What are you working on at the moment?
Well Derren’s doing a new series which we’re just writing at the moment. But I’m about to appear in a drama for Channel 4 called Played. It’s the first time that someone’s actually written a script specially for me. It’s part of a season of Dogme films (films which are made by a certain code of practice, which forbids the use of artificial lighting, special effects and other things commonly used in filmmaking) that they have each year. It’s a very nice role, and a very nice script about two brothers.
How did you enjoy starring in Uprising with David Schwimmer?
It was one of the most extraordinary experiences I’ve ever had. As someone whose Jewish identity is massively important – my mum comes from a Polish background, my dad’s side is Russian – to be doing a film about the Warsaw Ghetto, where they rebuilt the whole ghetto, brick by brick, was absolutely mind-blowing, to have a scene on a roof as one of the freedom fighters, firing a huge machine gun at 1,000 extras dressed as Nazis, was really a very odd experience, but incredibly liberating. It was just one of those times when you think everything’s come together, I’m doing what I should be doing.
Would you like to do more Jewish roles?
It doesn’t bother me. That was particularly good because it was so heavily researched, but if you were a black actor to only play black parts would become so constraining. And I think to be a Jewish actor, there’s clearly a sensibility it you’re doing plays by Jewish playwrights where you kind of have a level of understanding, in the same way as when you meet someone who’s Jewish you have that common ground. But the idea of just doing Jewish roles, I don’t really know what that means.
What was David Schwimmer like to work with?
Phenomenal. He’s an extraordinary actor, and a proper actor, very much somebody who has been a theatre actor and trained and takes it seriously, he was extraordinarily professional and everything you want him to be. Delightful. A mensch.
You also starred in Dead Babies, based on the Martin Amis novel, which wasn’t that well received by critics – what did you make of the reaction?
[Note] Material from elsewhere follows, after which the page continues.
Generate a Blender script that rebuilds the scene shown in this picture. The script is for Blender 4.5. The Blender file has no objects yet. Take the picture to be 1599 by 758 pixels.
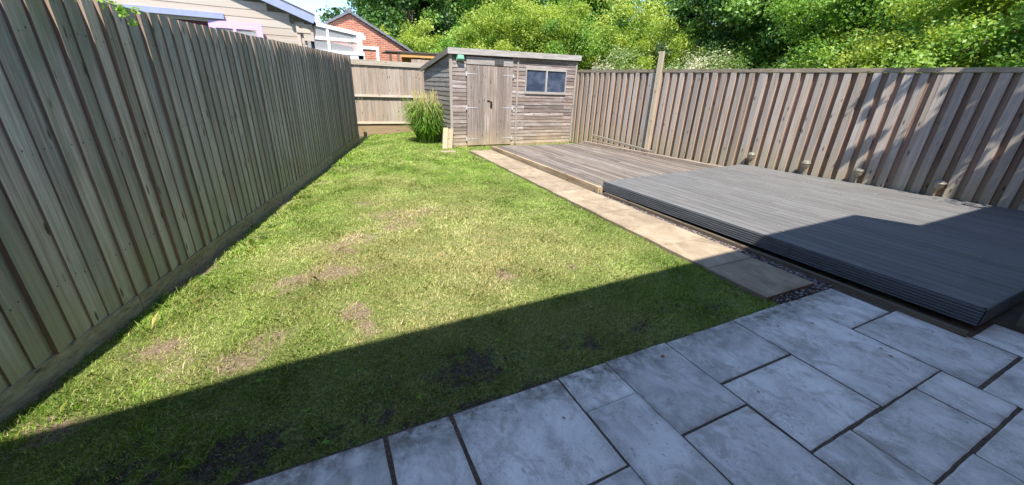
import bpy, math, random
import numpy as np
from mathutils import Matrix, Vector

random.seed(7)
rng = np.random.default_rng(11)
scene = bpy.context.scene
COL = scene.collection

# ------------------------------------------------------------------ camera
cam = bpy.data.cameras.new('camera')
camo = bpy.data.objects.new('camera', cam)
COL.objects.link(camo)
R = Matrix(((0.89933, 0.13422, -0.41617), (-0.43560, 0.35819, -0.82581), (0.03822, 0.92395, 0.38059)))
camo.matrix_world = Matrix.Translation((0, 0, 1.6)) @ R.to_4x4()
cam.sensor_width = 36.0
cam.lens = 36.0 * 595.14 / 1599.0
cam.clip_start = 0.05
cam.clip_end = 3000
scene.camera = camo

# ------------------------------------------------------------------ world, sun
SUN_AZ, SUN_EL = math.radians(199.5), math.radians(58.0)
w = bpy.data.worlds.new('World')
scene.world = w
w.use_nodes = True
nt = w.node_tree
bg = nt.nodes['Background']
sky = nt.nodes.new('ShaderNodeTexSky')
sky.sky_type = 'NISHITA'
sky.sun_disc = False
sky.sun_elevation = SUN_EL
sky.sun_rotation = SUN_AZ
sky.air_density = 1.0
sky.dust_density = 0.1
sky.altitude = 1500
sky.ozone_density = 2.5
wc = nt.nodes.new('ShaderNodeTexCoord')
wm = nt.nodes.new('ShaderNodeMapping')
wm.inputs['Scale'].default_value = (1.6, 1.6, 7)
wn = nt.nodes.new('ShaderNodeTexNoise')
wn.inputs['Scale'].default_value = 2.2
wn.inputs['Detail'].default_value = 7
wr = nt.nodes.new('ShaderNodeValToRGB')
wr.color_ramp.elements[0].position = 0.52
wr.color_ramp.elements[1].position = 0.72
wr.color_ramp.elements[1].color = (0.15, 0.15, 0.15, 1)
wx = nt.nodes.new('ShaderNodeMixRGB')
wx.inputs['Color2'].default_value = (5.5, 6.0, 6.8, 1)
nt.links.new(wc.outputs['Generated'], wm.inputs['Vector'])
nt.links.new(wm.outputs['Vector'], wn.inputs['Vector'])
nt.links.new(wn.outputs['Fac'], wr.inputs['Fac'])
nt.links.new(wr.outputs['Color'], wx.inputs['Fac'])
nt.links.new(sky.outputs['Color'], wx.inputs['Color1'])
nt.links.new(wx.outputs['Color'], bg.inputs['Color'])
bg.inputs['Strength'].default_value = 0.15

sun = bpy.data.lights.new('sun', 'SUN')
sun.energy = 4.5
sun.angle = math.radians(0.5)
sun.color = (1.0, 0.95, 0.87)
suno = bpy.data.objects.new('sun', sun)
COL.objects.link(suno)
sd = Vector((math.sin(SUN_AZ) * math.cos(SUN_EL), math.cos(SUN_AZ) * math.cos(SUN_EL), math.sin(SUN_EL)))
suno.rotation_euler = sd.to_track_quat('Z', 'Y').to_euler()
SUN = np.array(sd)

scene.view_settings.view_transform = 'Standard'
scene.view_settings.look = 'None'
scene.view_settings.gamma = 1.0
scene.view_settings.exposure = 1.1
scene.view_settings.use_curve_mapping = False
scene.render.engine = 'CYCLES'
scene.cycles.max_bounces = 8
scene.cycles.transparent_max_bounces = 12


# ------------------------------------------------------------------ noise helpers
def vnoise(x, y, seed=0):
    x = np.asarray(x, float); y = np.asarray(y, float)
    xi = np.floor(x).astype(np.int64); yi = np.floor(y).astype(np.int64)
    fx = x - xi; fy = y - yi
    fx = fx * fx * (3 - 2 * fx); fy = fy * fy * (3 - 2 * fy)

    def h(a, b):
        n = (a * 374761393 + b * 668265263 + seed * 974711) & 0x7fffffff
        n = ((n ^ (n >> 13)) * 1274126177) & 0x7fffffff
        return ((n ^ (n >> 16)) & 0xffff) / 65535.0
    return (h(xi, yi) * (1 - fx) + h(xi + 1, yi) * fx) * (1 - fy) + (h(xi, yi + 1) * (1 - fx) + h(xi + 1, yi + 1) * fx) * fy


def fbm(x, y, seed=0, o=4):
    s = 0; a = 0.5; t = 0
    for i in range(o):
        s = s + a * vnoise(np.asarray(x) * 2 ** i, np.asarray(y) * 2 ** i, seed + i * 17); t += a; a *= 0.5
    return s / t


# ------------------------------------------------------------------ object helpers
def prop(o, label=None, cat=None, group=None, kind=None):
    if label: o['label'] = label
    if cat: o['category'] = cat
    if group: o['group'] = group
    if kind: o['kind'] = kind
    return o


def thing(name, label, cat, loc=(0, 0, 0), group=None):
    o = bpy.data.objects.new(name, None)
    o.empty_display_size = 0.2
    COL.objects.link(o)
    o.location = loc
    return prop(o, label, cat, group)


class MB:
    """collects faces, each with a tint value, and links them as one mesh object"""

    def __init__(s):
        s.v = []; s.f = []; s.t = []; s.M = None

    def frame(s, M):
        s.M = M
        return s

    def vert(s, p):
        p = Vector(p)
        if s.M is not None: p = s.M @ p
        s.v.append(tuple(p))
        return len(s.v) - 1

    def poly(s, pts, t=None):
        s.f.append([s.vert(p) for p in pts]); s.t.append(random.random() if t is None else t)

    def hexa(s, c, t=None, edge=None):
        """c: 8 corners, bottom ring then top ring (ccw from above)"""
        i = [s.vert(p) for p in c]
        t = random.random() if t is None else t
        for j, q in enumerate(((3, 2, 1, 0), (4, 5, 6, 7), (0, 1, 5, 4), (1, 2, 6, 5), (2, 3, 7, 6), (3, 0, 4, 7))):
            s.f.append([i[k] for k in q]); s.t.append(t + (2 if j == edge else 0))

    def box(s, x0, x1, y0, y1, z0, z1, t=None):
        s.hexa([(x0, y0, z0), (x1, y0, z0), (x1, y1, z0), (x0, y1, z0), (x0, y0, z1), (x1, y0, z1), (x1, y1, z1), (x0, y1, z1)], t)

    def beam(s, a, b, wd, ht, t=None, up=(0, 0, 1)):
        a = Vector(a); b = Vector(b); d = (b - a).normalized()
        u = Vector(up); sd_ = d.cross(u)
        if sd_.length < 1e-4: sd_ = Vector((1, 0, 0))
        sd_.normalize(); u = sd_.cross(d).normalized()
        sd_ *= wd / 2; u = u * ht / 2
        s.hexa([a - sd_ - u, b - sd_ - u, b + sd_ - u, a + sd_ - u, a - sd_ + u, b - sd_ + u, b + sd_ + u, a + sd_ + u], t)

    def slab(s, pts, z0, z1, t=None, bev=0.0):
        """extruded polygon in xy with optional top bevel; pts ccw"""
        t = random.random() if t is None else t
        n = len(pts); cx = sum(p[0] for p in pts) / n; cy = sum(p[1] for p in pts) / n
        rings = [[s.vert((p[0], p[1], z0)) for p in pts], [s.vert((p[0], p[1], z1 - bev)) for p in pts]]
        if bev:
            rings.append([s.vert((p[0] + bev * (1 if cx > p[0] else -1), p[1] + bev * (1 if cy > p[1] else -1), z1)) for p in pts])
        for a, b in zip(rings, rings[1:]):
            for k in range(n):
                s.f.append([a[k], a[(k + 1) % n], b[(k + 1) % n], b[k]]); s.t.append(t)
        s.f.append(rings[-1]); s.t.append(t)
        s.f.append(rings[0][::-1]); s.t.append(t)

    def tube(s, a, b, r0, r1, n=10, t=None, cap=True):
        a = Vector(a); b = Vector(b); d = (b - a).normalized()
        u = d.orthogonal().normalized(); v = d.cross(u)
        t = random.random() if t is None else t
        ra = [s.vert(a + (u * math.cos(k * 2 * math.pi / n) + v * math.sin(k * 2 * math.pi / n)) * r0) for k in range(n)]
        rb = [s.vert(b + (u * math.cos(k * 2 * math.pi / n) + v * math.sin(k * 2 * math.pi / n)) * r1) for k in range(n)]
        for k in range(n):
            s.f.append([ra[k], ra[(k + 1) % n], rb[(k + 1) % n], rb[k]]); s.t.append(t)
        if cap:
            s.f.append(ra[::-1]); s.t.append(t); s.f.append(rb); s.t.append(t)

    def lathe(s, prof, origin=(0, 0, 0), n=20, t=0.5):
        rings = []
        for r, z in prof:
            rings.append([s.vert((origin[0] + r * math.cos(k * 2 * math.pi / n), origin[1] + r * math.sin(k * 2 * math.pi / n), origin[2] + z)) for k in range(n)])
        for a, b in zip(rings, rings[1:]):
            for k in range(n):
                s.f.append([a[k], a[(k + 1) % n], b[(k + 1) % n], b[k]]); s.t.append(t)

    def build(s, name, m, parent=None, origin=None, smooth=False):
        me = bpy.data.meshes.new(name)
        if origin is None: origin = tuple(parent.location) if parent is not None else (0, 0, 0)
        ox, oy, oz = origin
        me.from_pydata([(x - ox, y - oy, z - oz) for x, y, z in s.v], [], s.f)
        at = me.attributes.new('tint', 'FLOAT', 'FACE')
        at.data.foreach_set('value', s.t)
        me.materials.append(m)
        if smooth: me.polygons.foreach_set('use_smooth', [True] * len(me.polygons))
        me.update()
        o = bpy.data.objects.new(name, me)
        COL.objects.link(o)
        if parent is not None: o.parent = parent
        else: o.location = origin
        return o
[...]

It is a film and a half, I’ve got to tell you. Here was a film with no stars at that time but a very very good cast of solid British actors, an extraordinary script – but it’s always going to be a brave and revolting project, it’s not a multiplex smash, but it should have been. It’s come out now on DVD in America and there’s a cult that’s beginning to follow it around. For me of course it’s a shame it wasn’t this massive smash, but it was a massive step forward because having been a jobbing actor for 13-14 years, suddenly this is a massive step up. Personally it’s something I spent my life wanting to do so irrespective of the critical acclaim or how it did at the box office it was a great sense of personal achievement. It went to Cannes, and it went to LA and then I got an LA agent and out of that I got Uprising, so I’m very happy I did it. And I got pretty amazing reviews for it! I was very blessed. Again, it’s a weird dilemma because on the one hand you’re getting on good reviews, on the other they’re saying the film’s bad, so am I supposed to value their opinion of me and not of the film – it’s really complicated, and it’s rubbish, the whole reviews thing, it’s useful as well. It’s useful rubbish.
What other areas of the arts interest you?
I sing. When I kicked off I started doing musicals and then took myself out of musicals, to become a ‘serious’ actor when you’ve been doing musical theatre is very difficult. I’m very ambitious, I don’t like being told what I can and can’t do. I directed Derren’s stage show, he’s going into the West End next year and doing another tour, and directing is something that I love. I’m writing a movie at the moment and at some stage in the next five years I’d like to direct a film. I’ve spent my life being obsessed with films and I can now be in that world and I consider myself very fortunate, firstly to have had a passion and secondly to have followed that passion and still be doing it 16 years out of drama school. There were other people in my year at drama school who never ever worked a day afterwards.
When was the last time you set foot inside a synagogue?
Rosh Hashanah. I went back to Leicester and went with my parents. I would have gone for Yom Kippur but Derren Brown was putting a bullet in his head that night. I didn’t fast, because I was working and I felt like ‘well, I’m either going to do the whole thing or I’m not,’ which is kind of a ridiculous excuse but that’s what I feel. I’ll do two days next year.
Who are your favourite magicians?
Derren, obviously. Ricky Jay. And I think David Blaine is phenomenal.
Does Derren have any forthcoming plans that you can reveal?
No. The truth is, what he’s got planned at the moment is a six part series, then the stage tour, so we’re in the middle of writing the series then it’ll be making changes to the stage show and directing that when it goes out again, and then I don’t know. It’s also fitting around whatever I’m filming, I go to LA a lot, but it all seems to work very very very well, because we work together so well.
What inspires you? Where do your ideas come from?
Anywhere and everything, really and truly, and one of the things that we love is just coming up with things – it’s like, I’m looking at a banana box now, and it could be anything, the colour of it, the design. Films clearly are a massive influence for us, and then in terms of my writing, not for Derren’s stuff, my other stuff, it’s more films, really.
What’s your favourite film?
There are films that I go back to a lot, I’m very very sentimental. I’ve always loved The Goodbye Girl. And I’m a massive horror film fan. Recently, there was a Japanese film, Dark Water, which apart from the strange last few minutes, it was terrific. It absolutely knocked me for six, it was terrifying. As a ghost story, it’s perfect.